[SET EXERCISE] Using the data below, return the stretch from the line that contains "Write a Blender" through the line that contains "S.camera = cam", both included, exactly as it stands and nothing beyond it.

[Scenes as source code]
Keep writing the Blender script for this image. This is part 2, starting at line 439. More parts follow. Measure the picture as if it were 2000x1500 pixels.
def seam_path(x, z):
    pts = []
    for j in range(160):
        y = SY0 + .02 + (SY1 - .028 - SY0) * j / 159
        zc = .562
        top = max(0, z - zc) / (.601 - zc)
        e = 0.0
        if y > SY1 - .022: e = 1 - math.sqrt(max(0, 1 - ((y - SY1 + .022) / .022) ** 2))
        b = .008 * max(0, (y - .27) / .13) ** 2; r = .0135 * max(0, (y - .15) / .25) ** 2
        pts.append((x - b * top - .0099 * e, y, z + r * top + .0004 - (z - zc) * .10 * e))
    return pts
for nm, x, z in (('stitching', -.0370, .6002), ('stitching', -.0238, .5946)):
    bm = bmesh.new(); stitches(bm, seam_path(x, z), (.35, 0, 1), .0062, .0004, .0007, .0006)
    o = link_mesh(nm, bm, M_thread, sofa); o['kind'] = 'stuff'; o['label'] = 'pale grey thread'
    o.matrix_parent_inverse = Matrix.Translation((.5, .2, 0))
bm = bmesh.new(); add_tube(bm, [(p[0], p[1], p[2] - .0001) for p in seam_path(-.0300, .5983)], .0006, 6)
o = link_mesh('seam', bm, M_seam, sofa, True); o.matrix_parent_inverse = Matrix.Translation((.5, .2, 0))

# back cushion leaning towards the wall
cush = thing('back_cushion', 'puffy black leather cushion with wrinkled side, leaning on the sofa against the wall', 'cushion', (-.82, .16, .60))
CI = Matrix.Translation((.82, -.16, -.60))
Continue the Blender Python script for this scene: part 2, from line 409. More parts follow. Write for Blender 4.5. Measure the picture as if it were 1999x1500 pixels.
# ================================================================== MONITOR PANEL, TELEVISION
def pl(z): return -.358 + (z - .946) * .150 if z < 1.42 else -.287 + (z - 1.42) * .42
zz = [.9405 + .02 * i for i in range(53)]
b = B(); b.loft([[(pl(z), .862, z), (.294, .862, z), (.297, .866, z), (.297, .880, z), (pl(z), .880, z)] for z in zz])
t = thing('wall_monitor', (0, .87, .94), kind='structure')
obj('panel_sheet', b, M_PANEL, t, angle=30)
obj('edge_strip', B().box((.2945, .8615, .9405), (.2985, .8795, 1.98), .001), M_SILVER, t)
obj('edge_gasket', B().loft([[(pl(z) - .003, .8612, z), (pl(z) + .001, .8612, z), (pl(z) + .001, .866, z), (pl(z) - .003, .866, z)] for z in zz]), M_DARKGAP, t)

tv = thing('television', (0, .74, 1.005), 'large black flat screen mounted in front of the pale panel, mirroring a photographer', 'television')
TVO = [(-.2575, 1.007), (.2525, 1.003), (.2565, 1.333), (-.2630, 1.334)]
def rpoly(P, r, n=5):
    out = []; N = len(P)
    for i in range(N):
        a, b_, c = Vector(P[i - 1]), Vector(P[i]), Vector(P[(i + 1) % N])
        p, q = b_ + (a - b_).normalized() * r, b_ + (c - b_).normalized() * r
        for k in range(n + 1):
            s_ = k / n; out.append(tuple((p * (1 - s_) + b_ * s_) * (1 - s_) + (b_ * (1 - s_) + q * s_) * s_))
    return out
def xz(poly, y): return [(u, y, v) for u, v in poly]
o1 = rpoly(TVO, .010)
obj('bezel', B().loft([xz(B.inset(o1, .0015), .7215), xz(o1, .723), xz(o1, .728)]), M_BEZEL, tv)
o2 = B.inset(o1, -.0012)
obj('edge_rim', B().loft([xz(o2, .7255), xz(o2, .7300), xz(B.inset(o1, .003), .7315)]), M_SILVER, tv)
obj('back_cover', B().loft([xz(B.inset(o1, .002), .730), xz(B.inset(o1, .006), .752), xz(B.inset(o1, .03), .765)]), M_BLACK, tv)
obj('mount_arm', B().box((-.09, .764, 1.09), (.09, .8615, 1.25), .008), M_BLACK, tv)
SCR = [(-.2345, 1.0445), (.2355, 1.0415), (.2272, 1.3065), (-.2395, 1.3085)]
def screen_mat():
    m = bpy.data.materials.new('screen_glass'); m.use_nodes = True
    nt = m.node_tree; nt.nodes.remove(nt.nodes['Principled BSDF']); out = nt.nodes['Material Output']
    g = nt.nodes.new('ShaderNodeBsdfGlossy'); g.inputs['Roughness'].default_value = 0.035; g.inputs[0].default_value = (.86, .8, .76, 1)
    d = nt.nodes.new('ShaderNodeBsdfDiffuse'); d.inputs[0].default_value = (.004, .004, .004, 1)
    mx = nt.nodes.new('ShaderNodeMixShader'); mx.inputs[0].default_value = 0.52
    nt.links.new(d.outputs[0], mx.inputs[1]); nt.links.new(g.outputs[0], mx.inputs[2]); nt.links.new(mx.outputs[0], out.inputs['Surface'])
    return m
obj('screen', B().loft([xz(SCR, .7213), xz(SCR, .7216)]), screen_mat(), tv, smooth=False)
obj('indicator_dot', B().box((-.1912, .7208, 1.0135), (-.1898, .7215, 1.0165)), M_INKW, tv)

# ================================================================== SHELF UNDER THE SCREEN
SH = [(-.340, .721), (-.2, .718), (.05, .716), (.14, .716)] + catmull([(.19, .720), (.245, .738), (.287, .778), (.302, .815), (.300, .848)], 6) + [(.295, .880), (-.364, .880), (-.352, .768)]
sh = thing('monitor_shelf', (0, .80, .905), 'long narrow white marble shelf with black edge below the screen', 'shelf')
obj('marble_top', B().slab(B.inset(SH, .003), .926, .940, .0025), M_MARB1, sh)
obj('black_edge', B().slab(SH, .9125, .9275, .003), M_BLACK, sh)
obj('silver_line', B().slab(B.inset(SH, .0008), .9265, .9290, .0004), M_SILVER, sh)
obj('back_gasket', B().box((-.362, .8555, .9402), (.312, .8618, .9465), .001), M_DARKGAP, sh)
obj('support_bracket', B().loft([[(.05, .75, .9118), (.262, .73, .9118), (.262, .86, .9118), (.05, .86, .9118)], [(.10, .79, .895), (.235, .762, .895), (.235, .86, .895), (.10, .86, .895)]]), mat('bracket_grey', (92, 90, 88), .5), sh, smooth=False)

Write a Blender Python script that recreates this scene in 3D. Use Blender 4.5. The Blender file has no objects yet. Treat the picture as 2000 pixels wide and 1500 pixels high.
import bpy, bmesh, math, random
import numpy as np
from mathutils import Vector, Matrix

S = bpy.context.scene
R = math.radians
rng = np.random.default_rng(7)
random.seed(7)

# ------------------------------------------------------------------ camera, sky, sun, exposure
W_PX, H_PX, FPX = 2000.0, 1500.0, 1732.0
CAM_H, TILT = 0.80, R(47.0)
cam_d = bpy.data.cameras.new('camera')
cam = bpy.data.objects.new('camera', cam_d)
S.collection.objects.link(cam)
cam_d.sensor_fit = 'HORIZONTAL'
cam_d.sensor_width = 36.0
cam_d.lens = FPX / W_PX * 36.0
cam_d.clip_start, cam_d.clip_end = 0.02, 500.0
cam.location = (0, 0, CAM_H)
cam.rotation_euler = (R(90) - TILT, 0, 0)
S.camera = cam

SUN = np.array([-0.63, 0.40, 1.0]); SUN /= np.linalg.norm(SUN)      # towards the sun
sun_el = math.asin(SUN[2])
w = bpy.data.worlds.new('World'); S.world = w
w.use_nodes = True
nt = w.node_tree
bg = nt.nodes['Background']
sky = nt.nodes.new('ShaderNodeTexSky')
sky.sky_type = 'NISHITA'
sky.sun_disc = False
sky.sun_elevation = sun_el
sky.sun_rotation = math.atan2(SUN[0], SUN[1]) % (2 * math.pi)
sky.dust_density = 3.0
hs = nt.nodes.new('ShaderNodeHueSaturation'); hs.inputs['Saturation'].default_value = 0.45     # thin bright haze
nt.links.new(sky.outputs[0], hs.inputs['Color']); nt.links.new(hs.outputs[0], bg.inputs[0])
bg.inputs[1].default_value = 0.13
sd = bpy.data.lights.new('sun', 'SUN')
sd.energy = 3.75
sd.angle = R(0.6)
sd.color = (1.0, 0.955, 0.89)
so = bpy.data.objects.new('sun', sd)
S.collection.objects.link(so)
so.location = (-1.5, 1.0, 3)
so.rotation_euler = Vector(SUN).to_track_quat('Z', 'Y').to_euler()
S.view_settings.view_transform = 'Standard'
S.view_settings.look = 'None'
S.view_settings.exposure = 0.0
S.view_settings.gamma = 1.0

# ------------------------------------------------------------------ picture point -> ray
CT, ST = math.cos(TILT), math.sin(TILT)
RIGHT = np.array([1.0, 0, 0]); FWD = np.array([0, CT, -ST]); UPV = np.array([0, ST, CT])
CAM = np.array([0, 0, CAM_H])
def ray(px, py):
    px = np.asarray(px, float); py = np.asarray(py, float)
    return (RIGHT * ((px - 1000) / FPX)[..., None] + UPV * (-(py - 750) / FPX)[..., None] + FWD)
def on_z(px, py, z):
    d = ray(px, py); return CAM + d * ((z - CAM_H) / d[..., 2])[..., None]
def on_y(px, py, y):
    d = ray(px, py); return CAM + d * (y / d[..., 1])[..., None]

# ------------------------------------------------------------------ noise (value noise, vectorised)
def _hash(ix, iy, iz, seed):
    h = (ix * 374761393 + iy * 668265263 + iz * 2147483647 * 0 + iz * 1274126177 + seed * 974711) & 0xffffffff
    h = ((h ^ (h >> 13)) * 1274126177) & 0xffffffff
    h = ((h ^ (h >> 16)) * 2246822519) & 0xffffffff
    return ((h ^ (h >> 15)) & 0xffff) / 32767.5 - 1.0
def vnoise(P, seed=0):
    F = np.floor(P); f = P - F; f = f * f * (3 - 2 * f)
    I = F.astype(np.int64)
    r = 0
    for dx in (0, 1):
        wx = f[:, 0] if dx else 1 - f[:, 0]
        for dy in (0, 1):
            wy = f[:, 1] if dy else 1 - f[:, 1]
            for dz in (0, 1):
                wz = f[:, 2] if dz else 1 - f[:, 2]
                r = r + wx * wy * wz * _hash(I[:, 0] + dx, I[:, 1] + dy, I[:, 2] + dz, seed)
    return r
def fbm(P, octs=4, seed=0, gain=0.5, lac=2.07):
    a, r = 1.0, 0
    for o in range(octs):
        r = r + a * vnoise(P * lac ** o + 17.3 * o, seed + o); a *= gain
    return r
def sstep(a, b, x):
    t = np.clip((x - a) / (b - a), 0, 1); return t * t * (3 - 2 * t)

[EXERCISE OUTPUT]
Write a Blender Python script that recreates this scene in 3D. Use Blender 4.5. The Blender file has no objects yet. Treat the picture as 2000 pixels wide and 1500 pixels high.
import bpy, bmesh, math, random
import numpy as np
from mathutils import Vector, Matrix

S = bpy.context.scene
R = math.radians
rng = np.random.default_rng(7)
random.seed(7)

# ------------------------------------------------------------------ camera, sky, sun, exposure
W_PX, H_PX, FPX = 2000.0, 1500.0, 1732.0
CAM_H, TILT = 0.80, R(47.0)
cam_d = bpy.data.cameras.new('camera')
cam = bpy.data.objects.new('camera', cam_d)
S.collection.objects.link(cam)
cam_d.sensor_fit = 'HORIZONTAL'
cam_d.sensor_width = 36.0
cam_d.lens = FPX / W_PX * 36.0
cam_d.clip_start, cam_d.clip_end = 0.02, 500.0
cam.location = (0, 0, CAM_H)
cam.rotation_euler = (R(90) - TILT, 0, 0)
S.camera = cam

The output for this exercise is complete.